Last week, U.S. stock indices saw a broad-based decline, with the S&P 500 falling by 2.61% and the Nasdaq 100 down 2.39%, following four consecutive weeks of gains.

However, U.S. equity futures rose for the second consecutive day, driven by signs of easing trade tensions between the United States and the European Union. Former President Donald Trump announced the postponement of 50% tariffs on the EU from June 1 to July 9 after a phone call with the President of the European Commission. Trump also stated that talks with Iran were “good,” boosting investor sentiment and U.S. stock markets.

Despite this rebound, heightened volatility continues to dominate the markets. The Volatility Index (VIX) rose to 25.50 points on Friday, May 23, marking its highest level in about two weeks. Uncertainty across trade, geopolitics, economic data, and fiscal and monetary policy — especially in the U.S. — is expected to keep volatility elevated in the near term.

Factors Pressuring U.S. Stock Markets:

  • Moody’s downgrade of the U.S. credit rating from AAA to Aa1.
  • Trump’s threat to impose 25% tariffs on Apple products manufactured outside the U.S., warning CEO Tim Cook that iPhones should be made in the U.S. instead of in China, India, or elsewhere.
  • Worrisome fiscal data:
    • U.S. national debt has surpassed $36 trillion.
    • Debt-to-GDP ratio stands at 124.3%.
    • Budget deficit is 6.8% of GDP, with the last federal surplus recorded in 2002 (+2.6%).
    • Debt service costs amount to 3.7% of GDP.
  • Trump’s criticism of Walmart, urging the company to stop blaming tariffs for higher prices.
  • Renewed attacks on Federal Reserve Chair Jerome Powell, calling for interest rate cuts.
  • A sharp drop in U.S. consumer confidence, now at its second-lowest level in history, alongside rising inflation expectations.

 

Factors Supporting U.S. Equities Going Forward:

  • Receding recession risk, with the probability of a U.S. recession this year falling from 65% to 38%.
  • Strong bullish sentiment among traders, with the call-to-put options ratio reaching 1.7 — the highest level since December 2024.
  • Positive outlooks from major banks such as Morgan Stanley and Wells Fargo, both recommending buying U.S. equities.
  • Anticipated Gulf investment inflows into the U.S. economy, including:
    • $1.4 trillion from the UAE.
    • $1.2 trillion from Qatar.
    • $600 billion from Saudi Arabia.

 

Technical Analysis: Nasdaq 100

The Nasdaq 100 fell 2.39% last week and is down 0.50% year-to-date.
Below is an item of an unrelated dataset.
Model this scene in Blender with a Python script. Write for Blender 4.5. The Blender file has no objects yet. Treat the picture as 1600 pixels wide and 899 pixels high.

  • The Relative Strength Index (RSI) is currently at 60, suggesting bullish momentum.
  • The MACD indicator shows a bullish crossover above the signal line, reinforcing positive momentum.
  • The key technical challenge lies in breaking above the resistance level at 21,483 points.

Please note that this analysis is provided for informational purposes only and should not be considered as investment advice. All trading involves risk.